**Work instructions**
List all lines in the material below that contain "were".

**Information provided**
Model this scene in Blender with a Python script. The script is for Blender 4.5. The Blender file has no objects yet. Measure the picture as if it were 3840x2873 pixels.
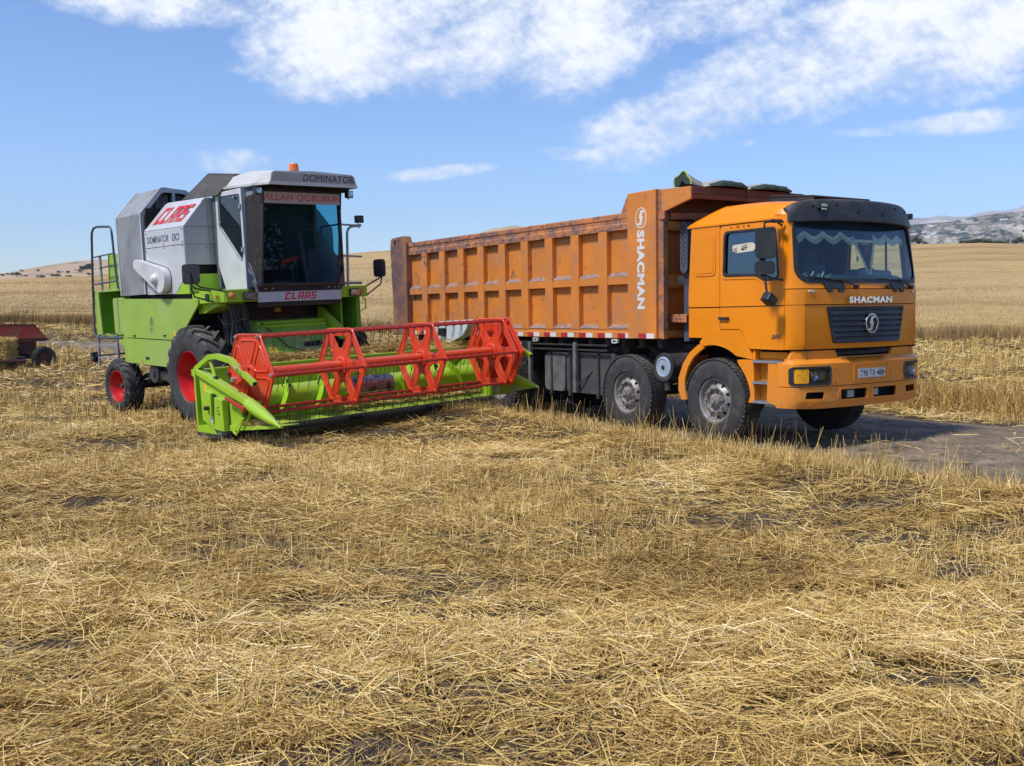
import bpy, bmesh, math, random
import numpy as np
from mathutils import Vector, Matrix
from mathutils.geometry import tessellate_polygon
random.seed(7)
rng = np.random.default_rng(11)
R = math.radians
PI = math.pi
scene = bpy.context.scene
COL = scene.collection

# ------------------------------------------------------------------ camera
CAM_H = 1.72
cam_data = bpy.data.cameras.new('camera')
cam = bpy.data.objects.new('camera', cam_data)
COL.objects.link(cam)
cam.location = (0, 0, CAM_H)
cam.rotation_euler = (PI / 2 - 0.0736, 0, 0)
cam_data.sensor_width = 36.0
cam_data.lens = 36.0 * 3795.8 / 3840.0
cam_data.clip_start = 0.05
cam_data.clip_end = 60000
scene.camera = cam

# ------------------------------------------------------------------ light
SUN_EL = R(56)
SUN_DIR = Vector((-0.80, -0.60, 0)).normalized() * math.cos(SUN_EL) + Vector((0, 0, math.sin(SUN_EL)))
sun_data = bpy.data.lights.new('sun', 'SUN')
sun_data.energy = 2.9
sun_data.angle = R(9)
sun_data.color = (1.0, 0.955, 0.89)
sun = bpy.data.objects.new('sun', sun_data)
COL.objects.link(sun)
sun.rotation_euler = SUN_DIR.to_track_quat('Z', 'Y').to_euler()
scene.view_settings.view_transform = 'Standard'
scene.view_settings.look = 'None'
scene.view_settings.gamma = 1.0
scene.view_settings.exposure = 0.55
scene.cycles.max_bounces = 8
scene.cycles.transparent_max_bounces = 16
scene.cycles.volume_bounces = 0

# ------------------------------------------------------------------ world: sky and clouds at infinity
world = bpy.data.worlds.new('World')
scene.world = world
world.use_nodes = True
WN = world.node_tree.nodes
WL = world.node_tree.links
WN.clear()
def wmath(op, a, b=None, c=None, clamp=False):
    n = WN.new('ShaderNodeMath'); n.operation = op; n.use_clamp = clamp
    for i, v in enumerate((a, b, c)):
        if v is None: continue
        if isinstance(v, (int, float)): n.inputs[i].default_value = v
        else: WL.new(v, n.inputs[i])
    return n.outputs[0]
def wsmooth(v, a, b):
    n = WN.new('ShaderNodeMapRange'); n.interpolation_type = 'SMOOTHSTEP'
    WL.new(v, n.inputs[0]); n.inputs[1].default_value = a; n.inputs[2].default_value = b
    return n.outputs[0]
sky = WN.new('ShaderNodeTexSky')
sky.sky_type = 'NISHITA'
sky.sun_disc = False
sky.sun_elevation = SUN_EL
sky.sun_rotation = math.atan2(SUN_DIR.x, SUN_DIR.y)
sky.altitude = 600
sky.air_density = 1.0
sky.dust_density = 0.6
sky.ozone_density = 2.6
tc = WN.new('ShaderNodeTexCoord')
sep = WN.new('ShaderNodeSeparateXYZ'); WL.new(tc.outputs['Generated'], sep.inputs[0])
dy = wmath('MAXIMUM', sep.outputs[1], 0.02)
U = wmath('DIVIDE', sep.outputs[0], dy)
V = wmath('DIVIDE', sep.outputs[2], dy)
def uv_of(dx, dyy):          # a direction in the sky, from its bearing in a 2212-wide frame
    x = (dx * 1.736 - 1920) / 3795.8; w = (1436.5 - dyy * 1.736) / 3795.8
    k = math.cos(0.0736) + w * math.sin(0.0736)
    return x / k, (-math.sin(0.0736) + w * math.cos(0.0736)) / k
# warped streaky noise for the cloud texture
def wnoise(su, sv, rot, scale, detail, rough, off=0.0, dist=0.0):
    cr, sr = math.cos(rot), math.sin(rot)
    a = wmath('ADD', wmath('MULTIPLY', U, cr), wmath('MULTIPLY', V, sr))
    b = wmath('SUBTRACT', wmath('MULTIPLY', V, cr), wmath('MULTIPLY', U, sr))
    comb = WN.new('ShaderNodeCombineXYZ')
    WL.new(wmath('MULTIPLY', a, su), comb.inputs[0]); WL.new(wmath('MULTIPLY', b, sv), comb.inputs[1])
    comb.inputs[2].default_value = off
    n = WN.new('ShaderNodeTexNoise'); n.inputs['Scale'].default_value = scale
    n.inputs['Detail'].default_value = detail; n.inputs['Roughness'].default_value = rough
    n.inputs['Distortion'].default_value = dist
    WL.new(comb.outputs[0], n.inputs['Vector'])
    return n.outputs[0]
n_big = wnoise(1, 1.7, 0.30, 9.0, 13, 0.68, 1.3, 0.15)
n_rip = wnoise(1.6, 2.4, -0.55, 34.0, 8, 0.64, 4.2, 0.2)
n_mix = wmath('ADD', wmath('MULTIPLY', n_big, 0.76), wmath('MULTIPLY', n_rip, 0.24))
def blob(dx, dyy, rx, ry, rot, gain):
    u0, v0 = uv_of(dx, dyy)
    k = 1.736 / 3795.8
    cr, sr = math.cos(rot), math.sin(rot)
    du = wmath('SUBTRACT', U, u0); dv = wmath('SUBTRACT', V, v0)
    a = wmath('DIVIDE', wmath('ADD', wmath('MULTIPLY', du, cr), wmath('MULTIPLY', dv, sr)), rx * k)
    b = wmath('DIVIDE', wmath('SUBTRACT', wmath('MULTIPLY', dv, cr), wmath('MULTIPLY', du, sr)), ry * k)
    d2 = wmath('ADD', wmath('MULTIPLY', a, a), wmath('MULTIPLY', b, b))
    return wmath('MULTIPLY', wmath('SUBTRACT', 1.0, wsmooth(d2, 0.0, 1.0)), gain)
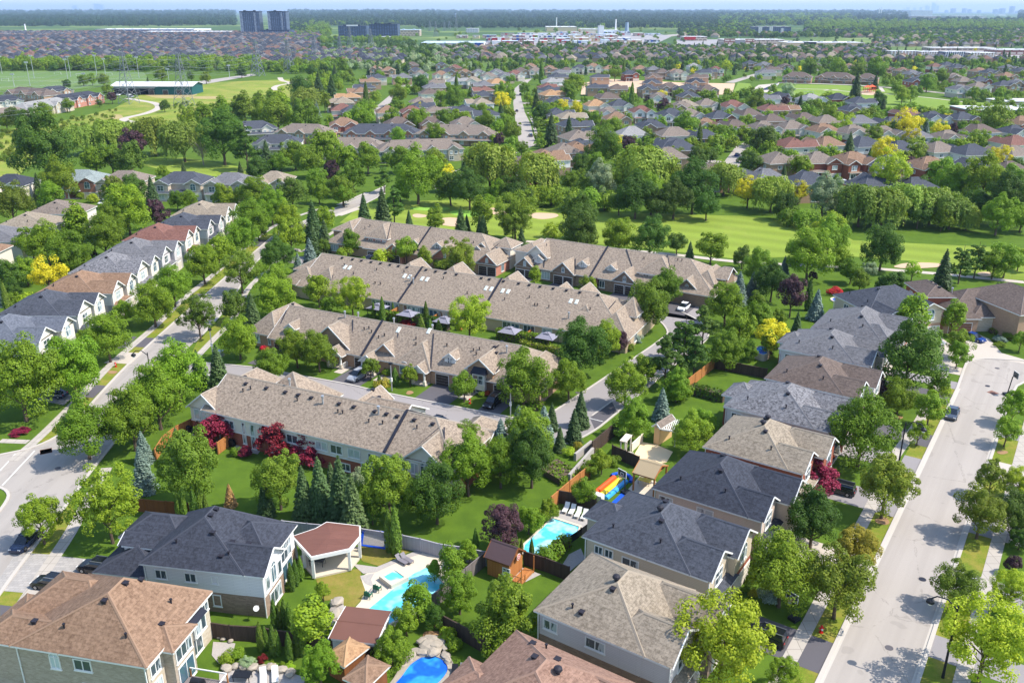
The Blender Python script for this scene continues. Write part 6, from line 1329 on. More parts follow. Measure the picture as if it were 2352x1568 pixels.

**Completed exercise**
Model this scene in Blender with a Python script. The script is for Blender 4.5. The Blender file has no objects yet. Measure the picture as if it were 3840x2873 pixels.
The Blender Python script for this scene continues. Write part 6, from line 1329 on. More parts follow. Measure the picture as if it were 2352x1568 pixels.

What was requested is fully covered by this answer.